→ **REQUIREMENTS**: Omit every picture, and retype the lines that run from the beginning of the data below through the line containing "shoe((px0, py0, .012), 0.0);", inclusive.

→ **COLLECTED MATERIAL**:
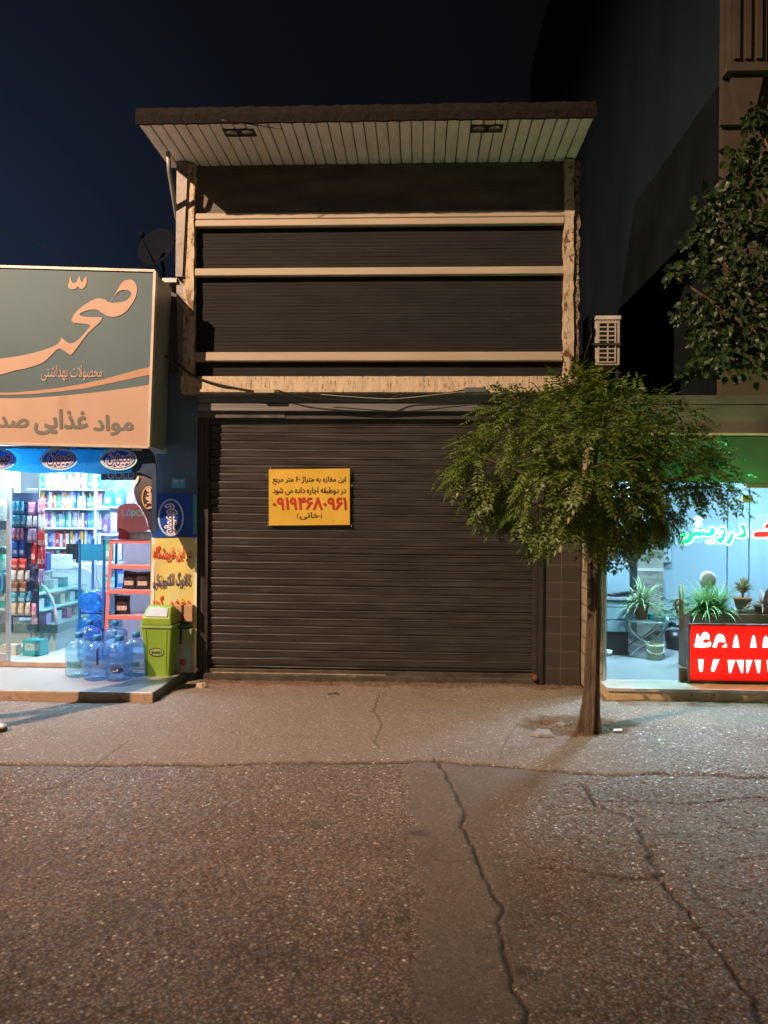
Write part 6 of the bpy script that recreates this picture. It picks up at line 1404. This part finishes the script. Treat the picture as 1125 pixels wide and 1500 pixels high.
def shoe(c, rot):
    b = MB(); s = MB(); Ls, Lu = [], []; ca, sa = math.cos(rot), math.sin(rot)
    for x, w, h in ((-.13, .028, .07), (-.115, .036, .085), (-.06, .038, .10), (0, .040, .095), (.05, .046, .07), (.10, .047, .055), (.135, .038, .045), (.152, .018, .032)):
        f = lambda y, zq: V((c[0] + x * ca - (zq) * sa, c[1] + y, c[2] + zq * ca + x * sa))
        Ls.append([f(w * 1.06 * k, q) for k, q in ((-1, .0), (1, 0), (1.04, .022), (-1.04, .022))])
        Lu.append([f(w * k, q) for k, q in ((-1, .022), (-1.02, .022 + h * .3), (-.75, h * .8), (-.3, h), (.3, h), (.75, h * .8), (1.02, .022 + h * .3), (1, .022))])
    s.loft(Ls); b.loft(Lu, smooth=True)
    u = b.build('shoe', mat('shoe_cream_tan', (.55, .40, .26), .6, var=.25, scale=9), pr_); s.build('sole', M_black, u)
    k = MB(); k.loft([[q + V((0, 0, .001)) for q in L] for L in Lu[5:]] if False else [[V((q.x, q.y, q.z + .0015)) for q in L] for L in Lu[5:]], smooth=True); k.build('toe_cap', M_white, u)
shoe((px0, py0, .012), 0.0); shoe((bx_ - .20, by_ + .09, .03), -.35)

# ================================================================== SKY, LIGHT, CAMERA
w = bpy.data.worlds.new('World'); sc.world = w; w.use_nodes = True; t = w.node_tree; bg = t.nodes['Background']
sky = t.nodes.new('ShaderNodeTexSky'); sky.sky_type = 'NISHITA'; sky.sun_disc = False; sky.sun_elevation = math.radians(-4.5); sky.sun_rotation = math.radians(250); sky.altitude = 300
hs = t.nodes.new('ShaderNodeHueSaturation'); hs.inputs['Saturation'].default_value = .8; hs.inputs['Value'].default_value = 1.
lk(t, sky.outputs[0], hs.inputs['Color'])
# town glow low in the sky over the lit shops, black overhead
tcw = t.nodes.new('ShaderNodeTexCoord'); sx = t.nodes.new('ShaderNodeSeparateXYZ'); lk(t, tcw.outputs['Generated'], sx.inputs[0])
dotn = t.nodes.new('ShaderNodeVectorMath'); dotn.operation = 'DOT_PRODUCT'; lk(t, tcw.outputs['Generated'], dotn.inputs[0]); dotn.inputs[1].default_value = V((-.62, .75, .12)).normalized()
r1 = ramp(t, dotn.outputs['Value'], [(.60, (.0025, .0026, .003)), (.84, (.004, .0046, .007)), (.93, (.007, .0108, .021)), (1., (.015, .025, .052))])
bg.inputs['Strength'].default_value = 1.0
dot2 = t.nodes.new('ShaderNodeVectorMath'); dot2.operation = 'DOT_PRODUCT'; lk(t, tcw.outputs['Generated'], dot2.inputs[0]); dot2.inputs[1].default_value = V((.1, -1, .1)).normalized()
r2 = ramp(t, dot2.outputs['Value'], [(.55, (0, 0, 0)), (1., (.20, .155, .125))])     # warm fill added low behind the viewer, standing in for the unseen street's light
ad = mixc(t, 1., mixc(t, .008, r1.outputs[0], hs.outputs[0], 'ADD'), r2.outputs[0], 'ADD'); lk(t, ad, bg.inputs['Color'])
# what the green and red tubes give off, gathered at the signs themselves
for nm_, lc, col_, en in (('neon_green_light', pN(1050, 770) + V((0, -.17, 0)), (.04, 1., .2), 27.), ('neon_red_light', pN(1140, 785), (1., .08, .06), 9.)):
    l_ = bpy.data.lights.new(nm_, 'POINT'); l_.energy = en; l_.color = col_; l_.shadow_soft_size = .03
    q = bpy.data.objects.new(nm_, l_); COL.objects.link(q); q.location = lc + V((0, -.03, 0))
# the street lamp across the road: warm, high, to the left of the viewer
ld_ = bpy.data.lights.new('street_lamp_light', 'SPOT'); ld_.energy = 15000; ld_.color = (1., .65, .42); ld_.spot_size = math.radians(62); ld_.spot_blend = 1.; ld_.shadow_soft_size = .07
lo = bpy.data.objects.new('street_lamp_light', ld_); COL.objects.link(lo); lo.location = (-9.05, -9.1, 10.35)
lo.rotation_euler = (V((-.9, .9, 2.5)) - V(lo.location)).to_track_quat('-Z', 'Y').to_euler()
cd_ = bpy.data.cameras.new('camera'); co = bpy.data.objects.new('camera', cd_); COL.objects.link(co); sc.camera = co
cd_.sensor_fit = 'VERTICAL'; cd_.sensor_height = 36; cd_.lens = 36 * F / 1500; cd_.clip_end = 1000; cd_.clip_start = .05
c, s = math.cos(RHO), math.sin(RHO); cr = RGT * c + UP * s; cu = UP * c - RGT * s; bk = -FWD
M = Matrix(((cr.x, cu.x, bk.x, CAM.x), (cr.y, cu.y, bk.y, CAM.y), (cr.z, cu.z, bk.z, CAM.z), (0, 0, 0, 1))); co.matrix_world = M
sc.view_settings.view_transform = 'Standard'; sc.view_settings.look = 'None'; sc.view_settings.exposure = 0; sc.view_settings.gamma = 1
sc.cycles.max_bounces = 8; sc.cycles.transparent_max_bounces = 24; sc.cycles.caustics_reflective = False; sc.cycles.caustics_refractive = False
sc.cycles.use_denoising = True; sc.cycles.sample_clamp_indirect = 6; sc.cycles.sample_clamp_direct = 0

→ **RESULT OF THIS EXERCISE**:
Write part 6 of the bpy script that recreates this picture. It picks up at line 1404. This part finishes the script. Treat the picture as 1125 pixels wide and 1500 pixels high.
def shoe(c, rot):
    b = MB(); s = MB(); Ls, Lu = [], []; ca, sa = math.cos(rot), math.sin(rot)
    for x, w, h in ((-.13, .028, .07), (-.115, .036, .085), (-.06, .038, .10), (0, .040, .095), (.05, .046, .07), (.10, .047, .055), (.135, .038, .045), (.152, .018, .032)):
        f = lambda y, zq: V((c[0] + x * ca - (zq) * sa, c[1] + y, c[2] + zq * ca + x * sa))
        Ls.append([f(w * 1.06 * k, q) for k, q in ((-1, .0), (1, 0), (1.04, .022), (-1.04, .022))])
        Lu.append([f(w * k, q) for k, q in ((-1, .022), (-1.02, .022 + h * .3), (-.75, h * .8), (-.3, h), (.3, h), (.75, h * .8), (1.02, .022 + h * .3), (1, .022))])
    s.loft(Ls); b.loft(Lu, smooth=True)
    u = b.build('shoe', mat('shoe_cream_tan', (.55, .40, .26), .6, var=.25, scale=9), pr_); s.build('sole', M_black, u)
    k = MB(); k.loft([[q + V((0, 0, .001)) for q in L] for L in Lu[5:]] if False else [[V((q.x, q.y, q.z + .0015)) for q in L] for L in Lu[5:]], smooth=True); k.build('toe_cap', M_white, u)
shoe((px0, py0, .012), 0.0); shoe((bx_ - .20, by_ + .09, .03), -.35)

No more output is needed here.